The impacts of urban surface characteristics on radiation balance and meteorological variables in the boundary layer around Beijing in summertime

In this study, some key geometric and thermal parameters derived from recent field and satellite observations in Beijing were collected and incorporated into WRF-UCM (Weather Research and Forecasting) model instead of previous default ones. A series of sensitivity model simulations were conducted to investigate the influences of these parameters on radiation balance, meteorological variables, turbulence kinetic energy (TKE), as well as planetary boundary layer height (PBLH) in regions around Beijing in summer 2014. Model validation demonstrated that the updated parameters represented urban surface characteristics more realistically and the simulations of meteorological variables were evidently improved to be closer to observations than the default parameters.
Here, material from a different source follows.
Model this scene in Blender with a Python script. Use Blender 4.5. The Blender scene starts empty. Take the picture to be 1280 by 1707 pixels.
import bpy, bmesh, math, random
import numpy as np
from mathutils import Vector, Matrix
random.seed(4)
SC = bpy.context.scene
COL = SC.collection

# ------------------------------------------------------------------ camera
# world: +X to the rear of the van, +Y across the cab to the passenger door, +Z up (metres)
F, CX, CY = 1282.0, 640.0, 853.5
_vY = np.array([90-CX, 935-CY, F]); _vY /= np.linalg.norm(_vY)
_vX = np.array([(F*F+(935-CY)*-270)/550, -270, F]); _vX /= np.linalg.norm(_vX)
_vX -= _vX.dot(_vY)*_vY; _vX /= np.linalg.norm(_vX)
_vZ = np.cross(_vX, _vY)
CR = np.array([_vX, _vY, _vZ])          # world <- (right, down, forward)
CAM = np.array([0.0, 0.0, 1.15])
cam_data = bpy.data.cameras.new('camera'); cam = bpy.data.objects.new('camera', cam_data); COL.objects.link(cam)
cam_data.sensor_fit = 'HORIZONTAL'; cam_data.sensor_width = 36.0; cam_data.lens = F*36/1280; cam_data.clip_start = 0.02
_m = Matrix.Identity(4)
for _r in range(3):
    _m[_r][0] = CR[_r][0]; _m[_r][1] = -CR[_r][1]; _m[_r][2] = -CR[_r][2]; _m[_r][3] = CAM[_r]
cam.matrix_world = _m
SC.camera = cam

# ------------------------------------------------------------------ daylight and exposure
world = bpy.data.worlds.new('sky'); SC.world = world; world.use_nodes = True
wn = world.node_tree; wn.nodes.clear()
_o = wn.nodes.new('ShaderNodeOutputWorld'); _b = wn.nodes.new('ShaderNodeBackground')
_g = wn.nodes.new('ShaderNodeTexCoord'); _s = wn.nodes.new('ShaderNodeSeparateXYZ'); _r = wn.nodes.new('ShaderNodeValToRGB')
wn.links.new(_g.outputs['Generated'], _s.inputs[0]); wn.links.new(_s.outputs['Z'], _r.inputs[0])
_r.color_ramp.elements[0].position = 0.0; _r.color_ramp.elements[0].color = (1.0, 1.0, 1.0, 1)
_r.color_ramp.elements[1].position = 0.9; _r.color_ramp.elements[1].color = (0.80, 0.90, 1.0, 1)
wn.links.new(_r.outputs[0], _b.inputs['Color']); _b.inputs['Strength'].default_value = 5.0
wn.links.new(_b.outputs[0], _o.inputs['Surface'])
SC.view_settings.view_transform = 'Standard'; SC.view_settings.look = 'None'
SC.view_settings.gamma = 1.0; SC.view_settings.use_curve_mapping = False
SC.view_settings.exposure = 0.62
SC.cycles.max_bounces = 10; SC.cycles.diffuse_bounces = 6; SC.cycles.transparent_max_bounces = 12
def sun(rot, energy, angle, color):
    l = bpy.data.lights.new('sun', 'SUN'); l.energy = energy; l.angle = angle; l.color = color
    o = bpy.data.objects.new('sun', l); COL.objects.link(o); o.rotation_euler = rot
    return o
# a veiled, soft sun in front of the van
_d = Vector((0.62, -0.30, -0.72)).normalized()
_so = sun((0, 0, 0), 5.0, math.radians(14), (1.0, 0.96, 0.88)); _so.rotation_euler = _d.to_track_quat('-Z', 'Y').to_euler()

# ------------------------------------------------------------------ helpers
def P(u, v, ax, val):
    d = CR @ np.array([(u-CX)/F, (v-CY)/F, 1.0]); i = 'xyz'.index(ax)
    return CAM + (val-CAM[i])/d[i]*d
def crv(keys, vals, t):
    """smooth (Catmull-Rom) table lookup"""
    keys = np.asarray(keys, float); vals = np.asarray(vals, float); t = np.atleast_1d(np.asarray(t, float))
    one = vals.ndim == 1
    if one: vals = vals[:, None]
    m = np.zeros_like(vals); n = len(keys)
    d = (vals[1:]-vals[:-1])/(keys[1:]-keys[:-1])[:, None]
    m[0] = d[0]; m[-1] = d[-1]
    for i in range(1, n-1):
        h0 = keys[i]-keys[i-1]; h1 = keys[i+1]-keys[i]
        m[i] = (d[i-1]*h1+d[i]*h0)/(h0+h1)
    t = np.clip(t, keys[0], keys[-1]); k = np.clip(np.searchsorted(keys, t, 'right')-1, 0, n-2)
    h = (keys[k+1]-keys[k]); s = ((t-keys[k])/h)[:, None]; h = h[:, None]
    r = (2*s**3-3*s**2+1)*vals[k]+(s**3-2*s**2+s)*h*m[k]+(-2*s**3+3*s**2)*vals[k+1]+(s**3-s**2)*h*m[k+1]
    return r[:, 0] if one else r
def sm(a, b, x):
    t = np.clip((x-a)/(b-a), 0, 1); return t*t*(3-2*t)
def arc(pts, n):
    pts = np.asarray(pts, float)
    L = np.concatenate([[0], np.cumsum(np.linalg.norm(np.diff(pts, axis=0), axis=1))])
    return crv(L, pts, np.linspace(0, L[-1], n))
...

The increase in building height tended to increase and slightly decrease surface air temperature at 2 m (T2) at night and around noon, respectively, and to reduce wind speed at 10 m (WS10) through a day. The increase in road width led to significant decreases in T2 and WS10 through the whole day, with the maximum changes in early morning and in evening, respectively. Both lower surface albedo and inclusion of anthropogenic heat (AH) resulted in increases in T2 and WS10 over the day, with stronger influence from AH. The vertical extension of the impact of urban surface parameters was mainly confined within 300 m at night and reached as high as 1600 m during daytime. The increase in building height tended to increase TKE and PBLH and the TKE increase was larger at night than during daytime due to enhancements of both mechanical and buoyant productions. The increase in road width generally reduced TKE and PBLH except for a few hours in the afternoon. The lower surface albedo and the presence of AH consistently resulted in increases of TKE and PBLH through both day and night. The increase in building height induced a slight divergence by day and a notable convergence at night, whereas the increase in road width led to a remarkable divergence through the entire day. Both AH and lower surface albedo induced a wind convergence over the day, which tended to strengthen nighttime mountain downslope wind and daytime southerly wind to the south of Beijing, but to weaken daytime upslope wind in mountain areas.